====== Given information ======
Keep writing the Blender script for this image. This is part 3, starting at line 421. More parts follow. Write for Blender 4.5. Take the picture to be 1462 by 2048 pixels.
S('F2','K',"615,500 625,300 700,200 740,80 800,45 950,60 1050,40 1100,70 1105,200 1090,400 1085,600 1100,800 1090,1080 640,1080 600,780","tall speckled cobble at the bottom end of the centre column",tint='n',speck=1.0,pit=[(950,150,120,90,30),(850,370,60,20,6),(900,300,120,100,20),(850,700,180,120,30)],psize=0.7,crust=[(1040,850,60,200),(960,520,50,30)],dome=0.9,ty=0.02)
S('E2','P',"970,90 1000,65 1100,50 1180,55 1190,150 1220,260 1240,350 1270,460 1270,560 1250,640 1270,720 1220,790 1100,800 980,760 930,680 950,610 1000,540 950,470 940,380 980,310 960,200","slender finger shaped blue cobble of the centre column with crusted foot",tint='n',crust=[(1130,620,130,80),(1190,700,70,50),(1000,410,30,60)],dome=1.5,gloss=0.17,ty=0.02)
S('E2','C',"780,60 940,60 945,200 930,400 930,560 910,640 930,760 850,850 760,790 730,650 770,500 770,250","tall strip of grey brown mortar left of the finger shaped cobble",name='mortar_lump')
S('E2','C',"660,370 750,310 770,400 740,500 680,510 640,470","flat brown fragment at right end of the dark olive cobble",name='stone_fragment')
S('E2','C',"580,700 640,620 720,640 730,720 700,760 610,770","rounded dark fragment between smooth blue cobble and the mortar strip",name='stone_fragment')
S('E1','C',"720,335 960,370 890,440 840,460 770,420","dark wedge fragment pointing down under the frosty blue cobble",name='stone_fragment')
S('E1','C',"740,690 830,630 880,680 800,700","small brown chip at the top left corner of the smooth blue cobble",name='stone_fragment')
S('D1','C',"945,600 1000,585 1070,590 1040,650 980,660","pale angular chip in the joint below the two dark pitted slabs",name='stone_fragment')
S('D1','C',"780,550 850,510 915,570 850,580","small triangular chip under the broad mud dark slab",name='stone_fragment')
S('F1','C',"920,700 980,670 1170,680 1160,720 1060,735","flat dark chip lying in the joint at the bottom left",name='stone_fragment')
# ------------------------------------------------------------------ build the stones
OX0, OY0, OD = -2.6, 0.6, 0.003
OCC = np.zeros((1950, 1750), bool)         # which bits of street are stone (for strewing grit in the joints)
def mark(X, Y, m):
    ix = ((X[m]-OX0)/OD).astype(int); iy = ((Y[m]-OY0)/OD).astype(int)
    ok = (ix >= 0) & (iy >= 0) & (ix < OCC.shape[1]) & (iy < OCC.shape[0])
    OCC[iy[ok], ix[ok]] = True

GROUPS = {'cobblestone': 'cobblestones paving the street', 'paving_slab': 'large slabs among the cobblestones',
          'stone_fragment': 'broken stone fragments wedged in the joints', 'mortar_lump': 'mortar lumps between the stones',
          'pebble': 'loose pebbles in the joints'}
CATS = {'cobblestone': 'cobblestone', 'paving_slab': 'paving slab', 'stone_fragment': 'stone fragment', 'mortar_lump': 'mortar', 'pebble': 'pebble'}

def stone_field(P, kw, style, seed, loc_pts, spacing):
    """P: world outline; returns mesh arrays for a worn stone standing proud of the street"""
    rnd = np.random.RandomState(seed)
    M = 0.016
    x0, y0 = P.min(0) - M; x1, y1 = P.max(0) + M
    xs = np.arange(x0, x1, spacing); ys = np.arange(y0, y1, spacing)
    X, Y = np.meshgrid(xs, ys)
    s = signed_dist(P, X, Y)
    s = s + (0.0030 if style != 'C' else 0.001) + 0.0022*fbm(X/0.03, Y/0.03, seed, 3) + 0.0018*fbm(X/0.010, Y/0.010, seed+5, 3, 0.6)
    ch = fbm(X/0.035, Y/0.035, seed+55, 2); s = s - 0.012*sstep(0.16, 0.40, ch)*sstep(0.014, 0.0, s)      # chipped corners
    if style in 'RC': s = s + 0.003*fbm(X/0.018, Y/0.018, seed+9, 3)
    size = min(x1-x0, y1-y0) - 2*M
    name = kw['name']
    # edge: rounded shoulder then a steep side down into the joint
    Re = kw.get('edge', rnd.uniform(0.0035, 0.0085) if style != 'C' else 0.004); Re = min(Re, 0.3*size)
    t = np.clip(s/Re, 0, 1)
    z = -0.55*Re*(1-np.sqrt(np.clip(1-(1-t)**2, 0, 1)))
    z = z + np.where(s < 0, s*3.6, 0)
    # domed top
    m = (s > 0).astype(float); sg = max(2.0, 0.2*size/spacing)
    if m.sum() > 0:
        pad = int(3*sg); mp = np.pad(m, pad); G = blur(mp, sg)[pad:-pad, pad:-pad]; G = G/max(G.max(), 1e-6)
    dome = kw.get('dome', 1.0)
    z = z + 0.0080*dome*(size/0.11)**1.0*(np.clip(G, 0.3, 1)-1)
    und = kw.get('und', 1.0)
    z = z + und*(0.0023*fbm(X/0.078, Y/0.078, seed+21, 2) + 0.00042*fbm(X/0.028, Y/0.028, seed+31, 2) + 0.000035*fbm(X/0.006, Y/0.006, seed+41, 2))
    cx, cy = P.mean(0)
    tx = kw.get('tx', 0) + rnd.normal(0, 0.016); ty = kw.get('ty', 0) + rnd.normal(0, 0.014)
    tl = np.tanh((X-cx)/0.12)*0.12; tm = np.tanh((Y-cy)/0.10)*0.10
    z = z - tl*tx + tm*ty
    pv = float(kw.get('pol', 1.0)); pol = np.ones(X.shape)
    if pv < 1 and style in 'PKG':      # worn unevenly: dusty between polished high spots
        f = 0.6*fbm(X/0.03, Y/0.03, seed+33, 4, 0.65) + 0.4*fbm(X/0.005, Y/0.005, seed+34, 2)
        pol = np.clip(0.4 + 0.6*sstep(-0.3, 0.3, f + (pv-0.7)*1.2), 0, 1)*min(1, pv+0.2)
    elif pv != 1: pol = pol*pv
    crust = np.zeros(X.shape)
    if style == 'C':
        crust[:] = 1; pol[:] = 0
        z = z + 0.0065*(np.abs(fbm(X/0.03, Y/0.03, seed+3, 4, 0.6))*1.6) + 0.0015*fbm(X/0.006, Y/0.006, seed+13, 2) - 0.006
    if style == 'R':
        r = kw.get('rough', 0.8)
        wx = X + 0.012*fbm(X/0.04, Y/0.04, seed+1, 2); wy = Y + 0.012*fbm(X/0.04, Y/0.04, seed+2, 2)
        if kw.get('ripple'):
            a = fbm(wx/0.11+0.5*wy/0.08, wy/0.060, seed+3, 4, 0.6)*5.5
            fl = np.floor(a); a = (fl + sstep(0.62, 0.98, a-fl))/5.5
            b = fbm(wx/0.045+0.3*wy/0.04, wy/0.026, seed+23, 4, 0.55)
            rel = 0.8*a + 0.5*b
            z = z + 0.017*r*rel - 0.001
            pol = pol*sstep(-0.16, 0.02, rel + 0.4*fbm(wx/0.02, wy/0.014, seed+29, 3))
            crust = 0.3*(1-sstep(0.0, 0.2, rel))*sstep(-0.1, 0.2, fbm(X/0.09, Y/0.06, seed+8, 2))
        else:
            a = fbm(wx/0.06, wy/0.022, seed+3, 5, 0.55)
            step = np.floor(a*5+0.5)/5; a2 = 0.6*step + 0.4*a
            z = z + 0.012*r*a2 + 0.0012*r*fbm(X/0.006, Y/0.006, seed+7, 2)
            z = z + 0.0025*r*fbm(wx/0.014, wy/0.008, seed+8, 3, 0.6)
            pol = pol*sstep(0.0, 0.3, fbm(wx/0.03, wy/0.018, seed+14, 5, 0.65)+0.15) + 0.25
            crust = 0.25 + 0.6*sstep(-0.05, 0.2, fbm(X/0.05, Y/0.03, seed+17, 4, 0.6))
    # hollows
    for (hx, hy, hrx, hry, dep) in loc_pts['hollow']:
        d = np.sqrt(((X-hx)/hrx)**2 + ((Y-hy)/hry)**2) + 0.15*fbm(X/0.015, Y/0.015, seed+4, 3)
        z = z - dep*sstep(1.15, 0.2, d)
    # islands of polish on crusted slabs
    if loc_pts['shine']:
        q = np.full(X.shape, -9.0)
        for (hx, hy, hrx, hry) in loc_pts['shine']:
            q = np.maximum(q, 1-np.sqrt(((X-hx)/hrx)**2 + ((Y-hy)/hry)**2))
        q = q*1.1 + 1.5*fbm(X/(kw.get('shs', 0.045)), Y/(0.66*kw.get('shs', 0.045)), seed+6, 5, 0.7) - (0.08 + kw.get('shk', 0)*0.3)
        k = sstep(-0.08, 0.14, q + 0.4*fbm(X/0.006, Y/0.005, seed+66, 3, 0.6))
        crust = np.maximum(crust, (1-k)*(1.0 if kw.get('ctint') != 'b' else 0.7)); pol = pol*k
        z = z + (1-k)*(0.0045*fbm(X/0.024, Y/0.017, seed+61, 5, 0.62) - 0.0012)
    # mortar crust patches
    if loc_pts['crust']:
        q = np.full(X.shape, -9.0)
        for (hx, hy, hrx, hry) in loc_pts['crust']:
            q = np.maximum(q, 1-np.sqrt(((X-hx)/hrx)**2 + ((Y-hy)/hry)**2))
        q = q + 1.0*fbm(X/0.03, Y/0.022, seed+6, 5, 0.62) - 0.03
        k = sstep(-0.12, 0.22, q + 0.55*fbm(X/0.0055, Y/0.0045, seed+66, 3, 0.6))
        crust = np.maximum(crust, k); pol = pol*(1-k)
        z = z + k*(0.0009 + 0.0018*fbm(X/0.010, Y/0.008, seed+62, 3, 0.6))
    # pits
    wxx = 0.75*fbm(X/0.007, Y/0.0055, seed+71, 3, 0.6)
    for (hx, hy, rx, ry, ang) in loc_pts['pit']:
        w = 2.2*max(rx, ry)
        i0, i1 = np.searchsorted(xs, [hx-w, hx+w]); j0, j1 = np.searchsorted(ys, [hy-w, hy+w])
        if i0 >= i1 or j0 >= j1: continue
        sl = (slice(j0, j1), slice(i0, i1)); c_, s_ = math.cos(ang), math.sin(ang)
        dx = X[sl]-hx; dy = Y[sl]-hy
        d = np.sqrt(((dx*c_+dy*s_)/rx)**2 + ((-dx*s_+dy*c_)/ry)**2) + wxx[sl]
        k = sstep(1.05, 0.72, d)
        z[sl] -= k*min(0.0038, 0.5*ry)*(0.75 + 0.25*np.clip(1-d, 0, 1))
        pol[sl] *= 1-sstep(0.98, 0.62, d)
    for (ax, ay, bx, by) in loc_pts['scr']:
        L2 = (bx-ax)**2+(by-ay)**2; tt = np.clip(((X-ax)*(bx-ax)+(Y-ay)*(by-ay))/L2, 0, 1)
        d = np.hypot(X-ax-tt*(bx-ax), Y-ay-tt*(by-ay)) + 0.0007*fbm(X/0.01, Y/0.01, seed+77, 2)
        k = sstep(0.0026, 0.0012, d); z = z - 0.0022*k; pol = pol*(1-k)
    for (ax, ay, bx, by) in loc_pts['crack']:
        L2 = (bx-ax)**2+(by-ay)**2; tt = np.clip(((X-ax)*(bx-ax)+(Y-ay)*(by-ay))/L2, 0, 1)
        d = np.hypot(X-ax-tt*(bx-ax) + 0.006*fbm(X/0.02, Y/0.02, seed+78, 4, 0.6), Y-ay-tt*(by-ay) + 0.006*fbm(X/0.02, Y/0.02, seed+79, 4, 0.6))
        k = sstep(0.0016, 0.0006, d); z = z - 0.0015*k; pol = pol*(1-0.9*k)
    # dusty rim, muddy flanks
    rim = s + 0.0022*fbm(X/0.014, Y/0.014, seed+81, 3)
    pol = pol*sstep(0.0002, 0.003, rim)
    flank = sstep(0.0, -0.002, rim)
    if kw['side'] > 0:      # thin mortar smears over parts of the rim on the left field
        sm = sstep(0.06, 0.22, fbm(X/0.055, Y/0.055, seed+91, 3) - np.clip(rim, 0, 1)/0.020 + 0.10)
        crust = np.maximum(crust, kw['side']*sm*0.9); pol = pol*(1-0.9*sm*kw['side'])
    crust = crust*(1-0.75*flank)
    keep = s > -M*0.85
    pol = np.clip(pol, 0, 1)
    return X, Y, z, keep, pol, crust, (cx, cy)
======
■ **Goal**
Among the lines above, determine how many hold the word "parts"; report the figure alone.

■ **Response to this exercise**
2